'''

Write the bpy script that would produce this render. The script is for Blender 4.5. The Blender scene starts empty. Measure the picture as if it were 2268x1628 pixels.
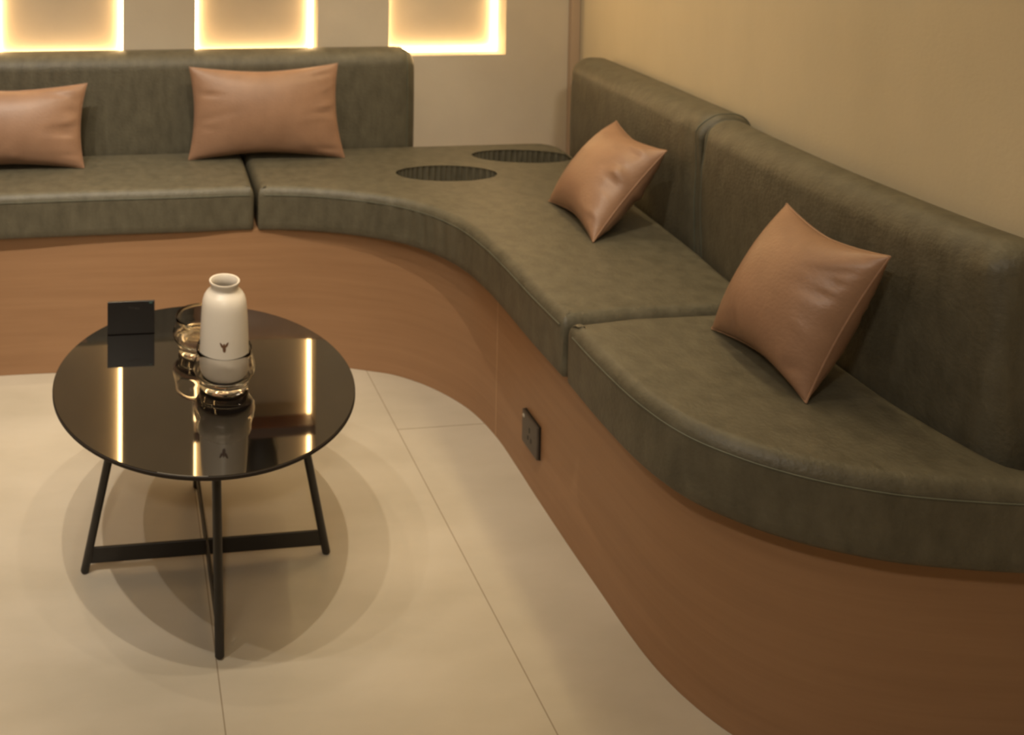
import bpy, bmesh, math, random
from mathutils import Vector, Matrix
random.seed(7)
S = bpy.context.scene
COL = S.collection

# ------------------------------------------------------------------ camera
W_PX, H_PX = 2268.0, 1628.0
F_PX, CX, CY = 1811.3, 473.8, -151.9          # focal length and optical axis in pixels (the photo is an off-centre crop)
PITCH, ROLL, HEAD = .0341, .0063, .1136
CAM_Z = 1.539
cam_data = bpy.data.cameras.new('camera')
cam = bpy.data.objects.new('camera', cam_data); COL.objects.link(cam); S.camera = cam
cam_data.sensor_fit = 'HORIZONTAL'; cam_data.sensor_width = 36.0
cam_data.lens = 36.0 * F_PX / W_PX
cam_data.shift_x = (W_PX / 2 - CX) / W_PX
cam_data.shift_y = (CY - H_PX / 2) / W_PX
cam_data.clip_start = .02
def _rot(v):
    a = HEAD
    return Vector((v[0]*math.cos(a)+v[1]*math.sin(a), -v[0]*math.sin(a)+v[1]*math.cos(a), v[2]))
_cp, _sp, _cr, _sr = math.cos(PITCH), math.sin(PITCH), math.cos(ROLL), math.sin(ROLL)
_fw, _up, _rt = Vector((0, _cp, -_sp)), Vector((0, _sp, _cp)), Vector((1, 0, 0))
FW, RT, UP = _rot(_fw), _rot(_cr*_rt + _sr*_up), _rot(-_sr*_rt + _cr*_up)
M = Matrix.Identity(4)
for i in range(3):
    M[i][0], M[i][1], M[i][2] = RT[i], UP[i], -FW[i]
M[2][3] = CAM_Z
cam.matrix_world = M
cam_data.dof.use_dof = True
cam_data.dof.focus_distance = .80             # focus lies in front of the table: the whole room is a little soft
cam_data.dof.aperture_fstop = 36.0 * F_PX / W_PX / 3.2

# ------------------------------------------------------------------ world, lights, exposure
S.view_settings.view_transform = 'Standard'
S.view_settings.look = 'None'
S.view_settings.gamma = 1.0
S.view_settings.use_curve_mapping = False
S.view_settings.exposure = 0.06
wd = bpy.data.worlds.new('world'); S.world = wd; wd.use_nodes = True
wd.node_tree.nodes['Background'].inputs[0].default_value = (.9, .68, .42, 1)
wd.node_tree.nodes['Background'].inputs[1].default_value = .05

CEIL_Z = 3.22
def spot(name, x, y, energy, tgt, col=(1, .86, .66), size=100, blend=1.0, r=.016, z=3.19):
    l = bpy.data.lights.new(name, 'SPOT'); l.energy = energy; l.color = col
    l.spot_size = math.radians(size); l.spot_blend = blend; l.shadow_soft_size = r
    o = bpy.data.objects.new(name, l); COL.objects.link(o); o.location = (x, y, z)
    o.rotation_euler = (Vector(tgt) - Vector((x, y, z))).to_track_quat('-Z', 'Y').to_euler()
    return o
# row of recessed downlights, tilted towards the seating
spot('downlight_lamp', -.23, 1.12, 112, (-.10, 2.55, 0), size=52)
spot('downlight_lamp', -.85, 1.09, 152, (-.52, 2.52, 0), size=54, col=(1, .90, .76))
spot('downlight_lamp', .42, 1.14, 125, (.88, 2.60, 0), size=52)
spot('downlight_lamp', -.42, 1.62, 24, (-.3, 2.5, 0), size=70)
spot('downlight_lamp', -1.5, 1.1, 95, (-.95, 2.4, 0), size=64, col=(1, .90, .77))
# unseen fill spots added to brighten the walls and the bench fronts
spot('added_fill_spot', -1.0, -.7, 140, (-.62, 3.2, 1.75), size=33, col=(1, .88, .72), r=.10)
spot('added_fill_spot', .2, -.7, 140, (.50, 3.2, 1.75), size=33, col=(1, .88, .72), r=.10)
spot('added_fill_spot', .55, -.5, 195, (1.55, 3.2, 1.10), size=33, col=(1, .88, .70), r=.22)
spot('added_fill_spot', -1.6, .6, 80, (1.75, 2.2, 1.35), size=46, col=(1, .88, .72), r=.10)
spot('added_bench_fill', -.35, -1.6, 150, (.42, 2.60, .36), size=30, col=(1, .91, .76), r=.10)  # added frontal fill for the cushion fronts, no such lamp seen
spot('added_fill_spot', -1.2, -.9, 185, (1.25, 1.22, .36), size=32, col=(1, .90, .76), r=.12)
def area(name, loc, rot, sx, sy, energy, col):
    l = bpy.data.lights.new(name, 'AREA'); l.shape = 'RECTANGLE'; l.size = sx; l.size_y = sy
    l.energy = energy; l.color = col
    o = bpy.data.objects.new(name, l); COL.objects.link(o); o.location = loc; o.rotation_euler = rot
    return o
# soft ceiling light behind the camera, and washes along the back wall and the right wall
area('ceiling_light', (-.7, -.5, 3.18), (0, 0, 0), 1.6, 1.2, 14, (1, .86, .66))
area('wall_wash_light', (.1, 2.75, 3.17), (math.radians(22), 0, 0), 3.2, .08, 15, (1, .86, .64))  # unseen wash, added to brighten the back wall and seats
area('wall_wash_light', (1.50, 1.95, 3.17), (0, math.radians(14), -.14), .06, 2.3, 19, (1, .78, .42))

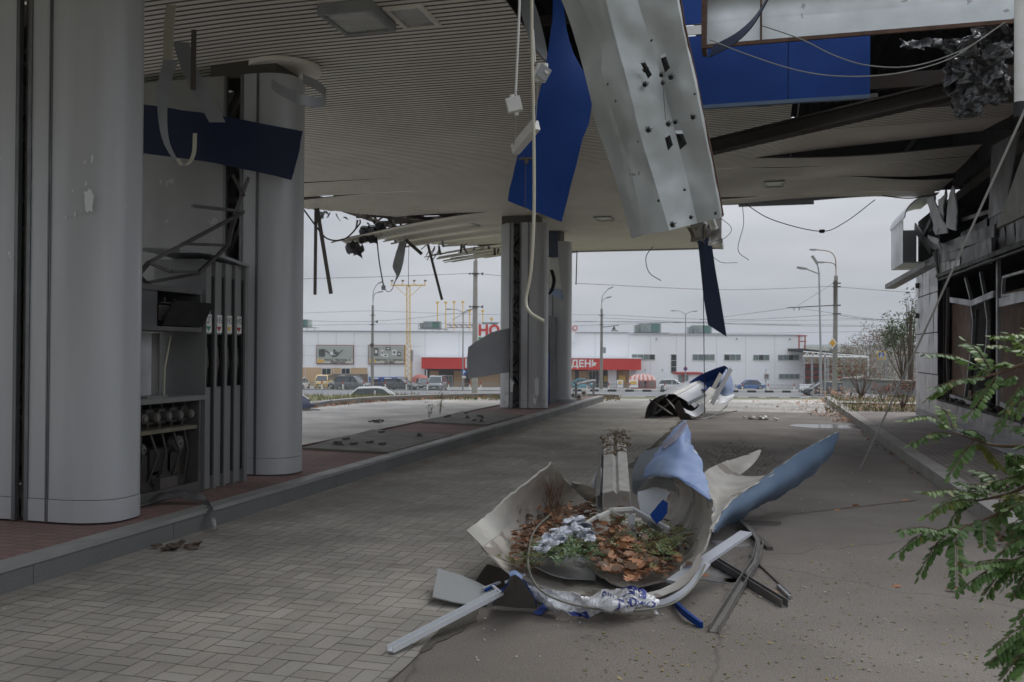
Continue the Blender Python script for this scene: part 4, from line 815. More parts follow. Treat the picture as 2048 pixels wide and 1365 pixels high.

'''

EXERCISE GOAL
Up to and including the line that contains "COL = S.collection", print the records above exactly from their first line, without any pictures.

TASK SOLUTION
Write the bpy script that would produce this render. The script is for Blender 4.5. The Blender scene starts empty. Measure the picture as if it were 2268x1628 pixels.
import bpy, bmesh, math, random
from mathutils import Vector, Matrix
random.seed(7)
S = bpy.context.scene
COL = S.collection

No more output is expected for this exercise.